The ship he joined was a light carrier. The Cabot could get up to steam fast, had a short turning radius, and could cruise alongside the big Essex-class carriers.

The hull was originally designed for a new Cleveland-class cruiser, the Wilmington. But the navy needed carriers to deliver air power. So, the plan changed, and the Cabot with it.

She was given a good flight deck and hangar deck, and carried about 20 planes.

“They gave maximum consideration to combat efficiency,” Walker said, “and kept the personnel requirements in the background. It was tight quarters.”

“I was lucky I got assigned to that ship,” Walker said. “It’s the guys that make that ship. You can have the most modern equipment. If the guys are goof-offs, it ain’t gonna work.”

The Cabot’s crew had been in the Pacific since 1943.

“When I got on board, these guys were pretty well-seasoned. They’re disciplined sailors, good ones. They know their jobs. They’re the kind of guys you want on your side.”

The captain, Walton Smith, was a skillful ship handler with a good head on his shoulders, remembered Walker.

Doing the job

As an ensign aboard the Cabot, Walker led groups of sailors running the boilers, engines and steering systems of the carrier.

In combat situations, sailors sealed hatches to ensure the ship didn’t sink in the event of a hit. The Cabot wasn’t hit during his tenure—the worst attack had happened on November 25, 1944, when dozens of crewmen were killed by a kamikaze strike. Walker did survive several near misses, which were perceived belowdecks as lurches and moments of darkness as power failed.

One near miss, he said, felt as if the ship had jumped a foot into the air.

When that happened, “you say nothing,” Walker said. “You just keep doing your job. You look around and see how the other guys are doing. They’re counting on me, I’m counting on them.”
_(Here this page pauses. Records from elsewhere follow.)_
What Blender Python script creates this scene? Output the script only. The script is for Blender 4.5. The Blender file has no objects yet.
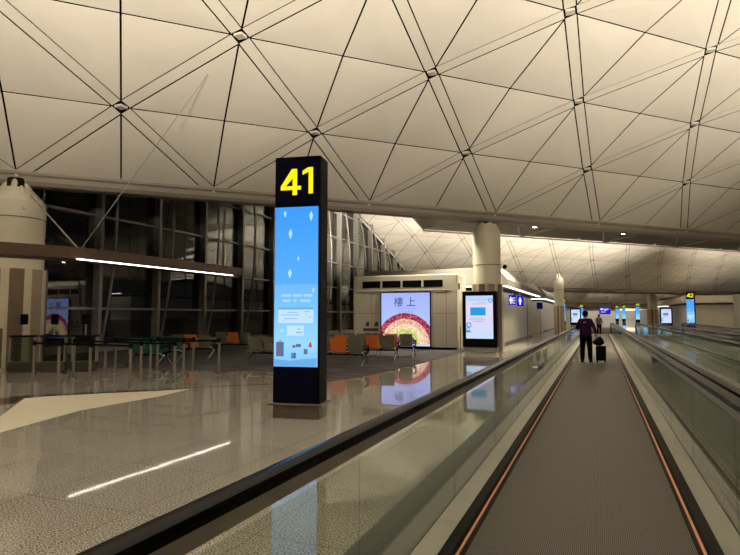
import bpy, math, random
from mathutils import Vector
random.seed(7)
C = bpy.context.scene.collection
SC = bpy.context.scene
PI = math.pi

# ------------------------------------------------------------------ helpers
class MB:
    def __init__(s): s.v = []; s.f = []; s.mi = []; s.cur = 0
    def add(s, vs, fs):
        o = len(s.v); s.v += [tuple(p) for p in vs]
        for f in fs: s.f.append([i+o for i in f]); s.mi.append(s.cur)
        return s
    def m(s, i): s.cur = i; return s
    def box(s, x0, x1, y0, y1, z0, z1):
        return s.add([(x0,y0,z0),(x1,y0,z0),(x1,y1,z0),(x0,y1,z0),(x0,y0,z1),(x1,y0,z1),(x1,y1,z1),(x0,y1,z1)],
            [(0,3,2,1),(4,5,6,7),(0,1,5,4),(1,2,6,5),(2,3,7,6),(3,0,4,7)])
    def bar(s, a, b, w, h, up=(0,0,1)):
        a = Vector(a); b = Vector(b); d = (b-a).normalized(); u = Vector(up).normalized()
        if abs(d.dot(u)) > .99: u = Vector((0,1,0))
        sd = d.cross(u).normalized(); u = sd.cross(d).normalized()
        r = [(-1,-1),(1,-1),(1,1),(-1,1)]
        vs = [p + sd*(x*w/2) + u*(y*h/2) for p in (a,b) for x,y in r]
        return s.add(vs, [(3,2,1,0),(4,5,6,7),(0,1,5,4),(1,2,6,5),(2,3,7,6),(3,0,4,7)])
    def tube(s, pts, r, n=8, cap=True):
        pts = [Vector(p) for p in pts]; rs = r if isinstance(r, (list,tuple)) else [r]*len(pts)
        o = len(s.v); prev = None
        for k, p in enumerate(pts):
            d = (pts[min(k+1,len(pts)-1)] - pts[max(k-1,0)]).normalized()
            if prev is None:
                u = Vector((0,0,1)) if abs(d.z) < .9 else Vector((0,1,0))
            else: u = prev
            sd = d.cross(u).normalized(); u = sd.cross(d).normalized(); prev = u
            for q in range(n):
                t = 2*PI*q/n; s.v.append(tuple(p + (sd*math.cos(t) + u*math.sin(t))*rs[k]))
        for k in range(len(pts)-1):
            for q in range(n):
                a = o+k*n+q; b = o+k*n+(q+1)%n; s.f.append([a,b,b+n,a+n]); s.mi.append(s.cur)
        if cap:
            s.f.append([o+q for q in range(n)][::-1]); s.mi.append(s.cur)
            s.f.append([o+(len(pts)-1)*n+q for q in range(n)]); s.mi.append(s.cur)
        return s
    def lathe(s, prof, cx=0, cy=0, n=24):
        o = len(s.v)
        for r, z in prof:
            for q in range(n):
                t = 2*PI*q/n; s.v.append((cx+r*math.cos(t), cy+r*math.sin(t), z))
        for k in range(len(prof)-1):
            for q in range(n):
                a = o+k*n+q; b = o+k*n+(q+1)%n; s.f.append([a,b,b+n,a+n]); s.mi.append(s.cur)
        s.f.append([o+q for q in range(n)][::-1]); s.mi.append(s.cur)
        s.f.append([o+(len(prof)-1)*n+q for q in range(n)]); s.mi.append(s.cur)
        return s
    def prism(s, poly, z0, z1):
        n = len(poly); vs = [(x,y,z0) for x,y in poly] + [(x,y,z1) for x,y in poly]
        return s.add(vs, [list(range(n))[::-1], list(range(n,2*n))] + [(i,(i+1)%n,n+(i+1)%n,n+i) for i in range(n)])
    def prismY(s, poly, y0, y1):      # polygon in (x, z), pushed along y
        n = len(poly); vs = [(x,y0,z) for x,z in poly] + [(x,y1,z) for x,z in poly]
        return s.add(vs, [list(range(n)), list(range(n,2*n))[::-1]] + [(i,n+i,n+(i+1)%n,(i+1)%n) for i in range(n)])
    def prismX(s, poly, x0, x1):      # polygon in (y, z), pushed along x
        n = len(poly); vs = [(x0,y,z) for y,z in poly] + [(x1,y,z) for y,z in poly]
        return s.add(vs, [list(range(n))[::-1], list(range(n,2*n))] + [(i,(i+1)%n,n+(i+1)%n,n+i) for i in range(n)])
    def ball(s, c, rx, ry, rz, n=12, m=8):
        prof = []
        o = len(s.v)
        for k in range(m+1):
            a = -PI/2 + PI*k/m
            for q in range(n):
                t = 2*PI*q/n
                s.v.append((c[0]+rx*math.cos(a)*math.cos(t), c[1]+ry*math.cos(a)*math.sin(t), c[2]+rz*math.sin(a)))
        for k in range(m):
            for q in range(n):
                a = o+k*n+q; b = o+k*n+(q+1)%n; s.f.append([a,b,b+n,a+n]); s.mi.append(s.cur)
        return s
    def sweep(s, prof, path):         # profile (x, up) carried along a path in (y, z)
        o = len(s.v); n = len(prof)
        for k,(y,z) in enumerate(path):
            y0,z0 = path[max(k-1,0)]; y1,z1 = path[min(k+1,len(path)-1)]
            l = math.hypot(y1-y0, z1-z0); ny, nz = -(z1-z0)/l, (y1-y0)/l
            for px,pu in prof: s.v.append((px, y+ny*pu, z+nz*pu))
        for k in range(len(path)-1):
            for q in range(n):
                a = o+k*n+q; b = o+k*n+(q+1)%n; s.f.append([a,a+n,b+n,b]); s.mi.append(s.cur)
        s.f.append([o+q for q in range(n)]); s.mi.append(s.cur)
        s.f.append([o+(len(path)-1)*n+q for q in range(n)][::-1]); s.mi.append(s.cur)
        return s
    def build(s, name, mat, parent=None, bev=0, smooth=False, loc=None, fix=True):
        me = bpy.data.meshes.new(name); me.from_pydata(s.v, [], s.f)
        mats = mat if isinstance(mat, (list,tuple)) else [mat]
        for q in mats: me.materials.append(q)
        for p, i in zip(me.polygons, s.mi): p.material_index = i
        if fix:
            import bmesh
            b = bmesh.new(); b.from_mesh(me); bmesh.ops.recalc_face_normals(b, faces=b.faces); b.to_mesh(me); b.free()
        if smooth:
            for p in me.polygons: p.use_smooth = True
            me.set_sharp_from_angle(angle=math.radians(40))
        o = bpy.data.objects.new(name, me); C.objects.link(o)
        if parent is not None: o.parent = parent
        if loc: o.location = loc
        if bev:
            md = o.modifiers.new('bevel', 'BEVEL'); md.width = bev; md.segments = 2; md.limit_method = 'ANGLE'
        return o

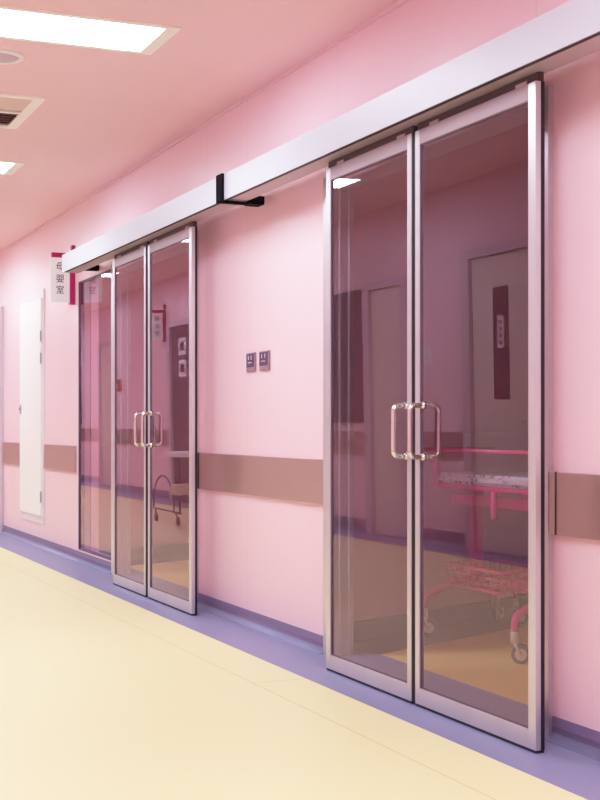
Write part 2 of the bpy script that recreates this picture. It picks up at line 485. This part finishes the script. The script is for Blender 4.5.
# ------------------------------------------------------------------ header cover over both doors
hx0, hx1, hy0, hy1, hz0, hz1 = 2.43, 2.565, 1.2, 10.318, 2.29, 2.425
hd = thing('door_header', (2.6, 6., hz0), 'long pale aluminium track cover running along the pink wall above both sliding doors', 'door header')
bm = bmesh.new(); bx(bm, hx0, hx0+.006, hy0, hy1, hz0, hz1); bx(bm, hx0+.006, hx1, hy0, hy1, hz1-.006, hz1)
obj('cover', bm, M['alu_h'], hd)
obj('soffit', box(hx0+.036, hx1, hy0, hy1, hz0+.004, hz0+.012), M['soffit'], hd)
obj('shadow_strip', box(hx0+.006, hx0+.036, hy0, hy1, hz0+.005, hz0+.012), M['black'], hd)  # solid black strip painting the shadow line behind the cover's lip
obj('end_cap', box(hx0+.006, hx1, hy1-.006, hy1-.001, hz0+.002, hz1-.006), M['soffit'], hd)
for y in (1.6, 4.72, 8.35, 10.26):
    obj('wall_mount', box(hx1, WX, y-.04, y+.04, hz0+.02, hz0+.06), M['bracket'], hd)

br = thing('header_bracket', (WX, 6.70, 2.29), 'black angle bracket clasping the header between the two doors', 'bracket')
bm = bmesh.new(); bx(bm, 2.415, 2.43, 6.665, 6.75, 2.282, 2.428)
obj('clasp', bm, M['bracket'], br)
bm = bmesh.new()
prism(bm, [(2.415, 6.69), (2.565, 6.69), (2.58, 6.66), (2.655, 6.66), (2.655, 6.75), (2.58, 6.75), (2.565, 6.725), (2.415, 6.725)], 2.278, 2.29)
obj('arm', bm, M['bracket'], br)
obj('arm_block', box(2.585, 2.655, 6.655, 6.755, 2.289, 2.322), M['bracket'], br)

# ------------------------------------------------------------------ crash rails
def crash_rail(y0, y1, label, cap, x=WX, s=1, z0=.7215, z1=.941, dark=False):
    t = thing('crash_rail', (x, (y0+y1)/2, z0), label, 'crash rail', 'steel crash rails')
    X = sorted((x, x-s*.018))
    obj('panel', rbox(X[0], X[1], y0, y1, z0, z1, .003), M['steel'], t)
    X = sorted((x, x-s*.023))
    for c in cap:
        a, b = (y0-.012, y0+.006) if c == 0 else (y1-.002, y1+.03)
        obj('end_cap', rbox(X[0], X[1], a, b, z0-.001, z1+.001, .002), M['dark'] if dark else M['steel'], t)
        if not dark: obj('joint', box(x-.021, x, y1-.008, y1-.002, z0, z1), M['dark'], t)
    return t
crash_rail(.5, 3.985, 'brown steel crash rail on the pink wall right of the near doors', (1,))
crash_rail(5.96, 7.80, 'brown steel crash rail on the pink wall between the two pairs of doors', (1,), dark=True)
crash_rail(10.95, 12.10, 'brown steel crash rail between the white wall hatch and the fixed glass panel', ())
crash_rail(13.16, 14.03, 'short brown steel crash rail at the far left, beyond the white wall hatch', ())
for y0, y1 in ((9.40, 10.27), (11.20, 15.7), (17.10, 20.7), (22.2, 26.8)):
    crash_rail(y0, y1, {9.40: 'steel crash rail mirrored low in the right leaf of the near doors', 11.20: 'steel crash rail mirrored under the dark window in the near left leaf',
        17.10: 'steel crash rail mirrored behind the handles of the far doors', 22.2: 'steel crash rail mirrored in the fixed glass panel'}[y0], (), OX, -1)

# ------------------------------------------------------------------ white hatch
wc = thing('wall_hatch', (WX, 12.7, .214), 'tall narrow white hatch door set in the pink wall at the left', 'hatch')
y0, y1, z0, z1 = 12.13, 13.13, .214, 2.348
bm = bmesh.new()
for a in ((y0, y0+.06, z0, z1), (y1-.06, y1, z0, z1), (y0+.06, y1-.06, z0, z0+.068), (y0+.06, y1-.06, z1-.078, z1)):
    bx(bm, WX-.012, WX+.004, *a)
obj('frame', bm, M['hatchframe'], wc)
dr = obj('door', rbox(WX-.028, WX-.004, y0+.05, y1-.02, z0+.07, z1-.08, .003), M['white'], wc)
for z in (.46, 1.72, 1.92):
    obj('hinge', tube(bmesh.new(), [(WX-.03, y0+.045, z-.05), (WX-.03, y0+.045, z+.05)], .007, 10), M['hinge'], dr)
hb = bmesh.new(); bx(hb, WX-.036, WX-.028, y1-.10, y1-.06, 1.22, 1.31); tube(hb, [(WX-.036, y1-.08, 1.27), (WX-.048, y1-.08, 1.27)], .016, 12)
obj('latch', hb, M['hinge'], dr)

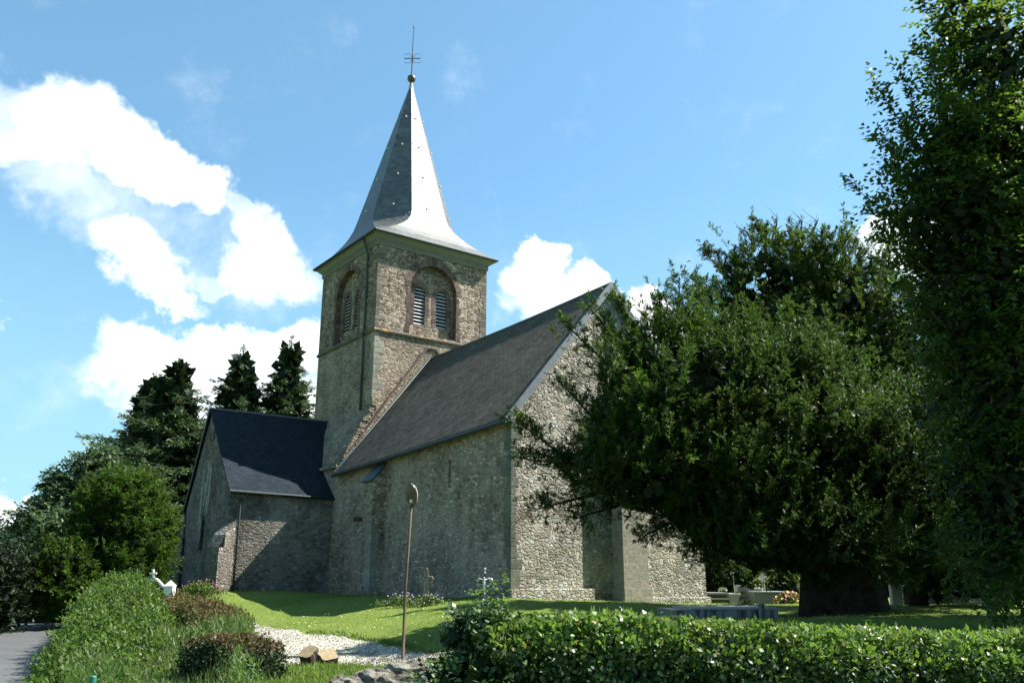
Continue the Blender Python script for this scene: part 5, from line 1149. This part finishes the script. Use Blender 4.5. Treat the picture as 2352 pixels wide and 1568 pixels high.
for (u, v, r) in ((1114, 1306, 2.4), (1114, 1314, 2), (1128, 1331, 4), (1099, 1331, 2.2), (1110, 1377, 2.6), (1113, 1363, 1.8), (1120, 1345, 2.2)): m = MB(); m.sphere(X(u, v) + Vector((0, -.03, 0)), (r * K, r * K * .5, r * K * 1.1), 8, 6); m.build('ornament', 'white_paint', cf, True)

# white gate arch of the churchyard
Yg = 31.0; base = on_ground(352, Yg); ga_ = empty('gate_arch', tuple(base), 0, 'white painted gate arch carrying a small cross, half hidden behind the shaggy hedge', 'gate')
X = lambda u, v: P_(u, v, Yg) - base
m = MB(); m.tube([X(u, v) for (u, v) in ((300, 1349), (318, 1347), (333, 1335), (343, 1331), (352, 1329), (361, 1331), (368, 1338), (375, 1346), (384, 1350), (392, 1350))], .055, 8); m.build('arch', 'white_paint', ga_, True)
m = MB(); m.obox(X(352, 1348), X(352, 1307), .07, .09, up=(0, 1, 0)); m.obox(X(344, 1316), X(360, 1316), .07, .065); m.build('cross', 'white_paint', ga_, bevel=.01)
pz = -base.z
for u in (391, 305):
    m = MB(); c = X(u, 1345); m.box(-.15, .15, -.15, .15, -c.z - .3, 0, Matrix.Translation(c)); m.face([(c.x - .17, c.y - .17, c.z), (c.x + .17, c.y - .17, c.z), (c.x, c.y, c.z + .2)]); m.face([(c.x + .17, c.y - .17, c.z), (c.x + .17, c.y + .17, c.z), (c.x, c.y, c.z + .2)]); m.face([(c.x + .17, c.y + .17, c.z), (c.x - .17, c.y + .17, c.z), (c.x, c.y, c.z + .2)]); m.face([(c.x - .17, c.y + .17, c.z), (c.x - .17, c.y - .17, c.z), (c.x, c.y, c.z + .2)]); m.build('gate_pillar', 'white_paint', ga_)
m = MB()
for i in range(14):
    x = -.9 + i * .14; m.tube([Vector((x, 0, .1)), Vector((x, 0, -base.z + X(352, 1352).z * 0 + .2 if False else 1.0))], .012, 5)
m.obox((-1., 0, .2), (1., 0, .2), .04, .05); m.obox((-1., 0, .9), (1., 0, .9), .04, .05); m.build('gate_leaf', 'white_paint', ga_)

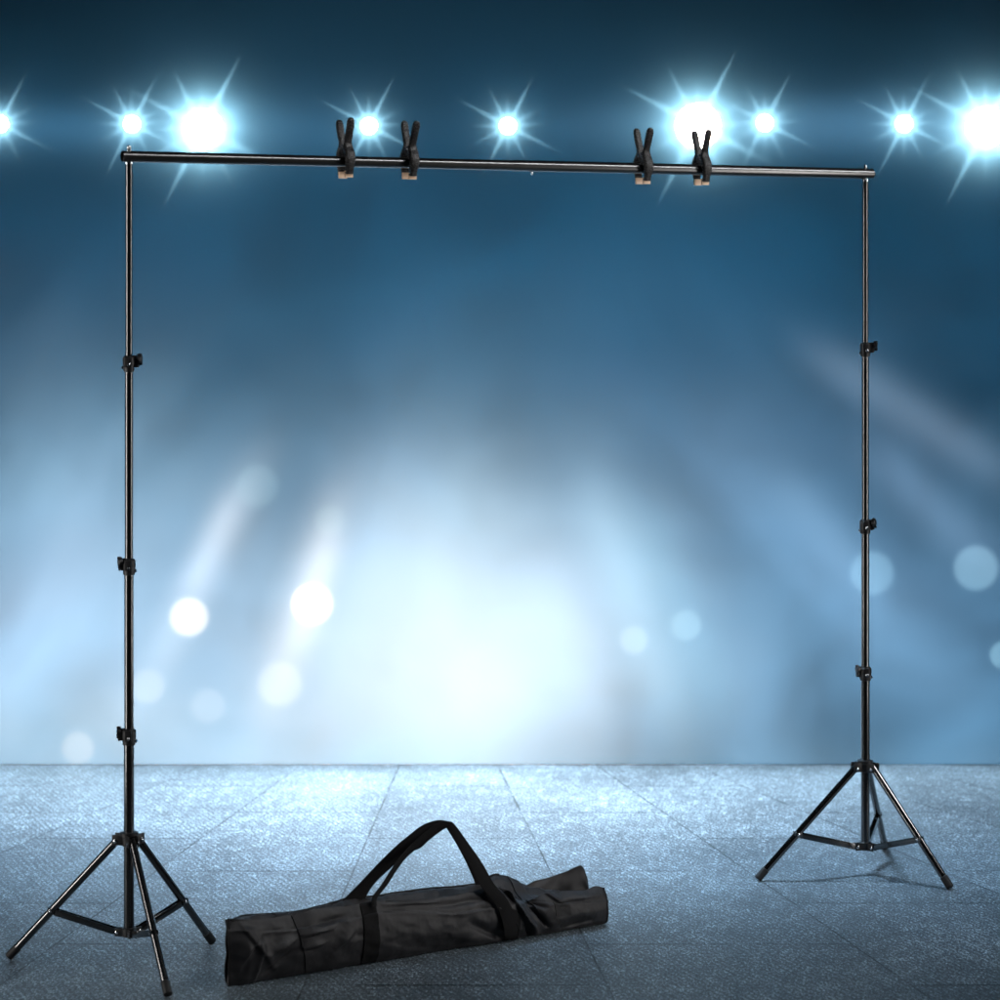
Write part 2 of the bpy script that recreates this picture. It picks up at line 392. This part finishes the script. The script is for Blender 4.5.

Survival “depended an awful lot on the skills and the courage of the guys you’re serving with.”

Walker praised the flyers and the soldiers who did more dangerous work.

“To me, somebody’s shooting at you, and you’re in a mudhole—that takes a lot of guts.

“We did our job,” Walker added. “They wouldn’t be where they are unless we got them there.”

Working belowdecks required sailors to perform, coolly and competently.

“Ninety-five percent of the time, it’s sheer boredom. Four percent of the time, you get a little anxious. One percent, you’re just plain scared.”

Once, he saw a crew member panic. In an attack, the lights went out. When they came back on, “I look, and one of the sailors is running up the ladder, trying to open the watertight hatch.”

“I’m 21. He’s 17. I could see the kid’s scared. I’m kind of scared, too.” Walker gently talked the boy into resealing the hatch and coming down. “After we secured, I called over his first class petty officer. I said, ‘Hey guys, as far as I’m concerned, this stays right here.’

The philosophy was that if a sailor lost control, they’d be off the ship.

“Our commander was very fair, but he was also very strict,” Walker said. “He demanded performance.”

In the Okinawa campaign, “it was very fierce, bloody fighting.”

His ship provided close ground support and bombing missions for the Marines assaulting heavily dug-in Japanese defenders.

“They fought to the bitter end,” Walker said. “They just didn’t come down.”

At this time, Cabot’s crew was always in the go. There were constant alarms for general quarters.

“You’d get maybe two hours rest. You didn’t take off your clothes.” He’d jump from his bunk, grab his flashlight and head to work.

“One time, I happened to be caught topside” during a kamikaze attack. The Japanese suicide pilots would target the American fleet, and carriers were among the choicest prey.

“You’re standing there, looking, and every ship in the task force’s anti-aircraft guns pounding away! Forty millimeter, three-inch, five-inch, tracers, hunting the plane. You’re going, ‘Get that SOB!’”

A single enemy had broken through—“A lot of our combat air patrol and our fighter groups, they’d get those guys before they got close. I used to see, off on the horizon, smoke—something got hit. Talking to officers after the war, when we were cruising home, they were talking about destroyers taking a beating.”

His late wife, Elly, also served in the navy’s WAVES (Women Accepted for Volunteer Emergency Service).

“She worked in the office where I went to training—that’s how I met her.”

Walker remembers the chance he got to see her, when the Cabot made port for a refit in San Francisco. He called up Elly’s Columbia University dorm at 2 a.m., got one of her roomates to put her on the phone, convinced her he was fine, and got her to come spend a week with him in the city by the bay.

After Japan’s surrender in August 1945, the Cabot aided the occupation, and was sent to the Yellow Sea.

The Nationalist-Communist struggle in China was going on, and the Russians, Walker remembers, were watching that carefully. Airmen told of meeting Russian flyers in midair. Pilots would wave to each other. U.S. flyers were warned not to start trouble. The ship returned home that November.

Walker’s wartime experience defined adulthood for him, and much of his generation.

As a college-student civilian, life was “happy, happy, happy,” Walker said, Friday nights were 10 cent beers and pizzas. “But you did your homework.”

But war—“this sobered you up. It taught you, put a little backbone in you. You realized, hey, you gotta watch out for the other guy. He’s got to watch out for you.”

As for the Cabot, she was decommissioned, then became a reserve training ship. After a dozen years in mothballs, she was loaned to Spain in 1967, renamed the Dedalo. In 1989, she became a museum ship in New Orleans. In 2001, she was scrapped. Her island is the last relic of more than 100 light carriers used in World War II, and remains as an exhibit at the National Museum of Naval Aviation in Pensacola, Fla.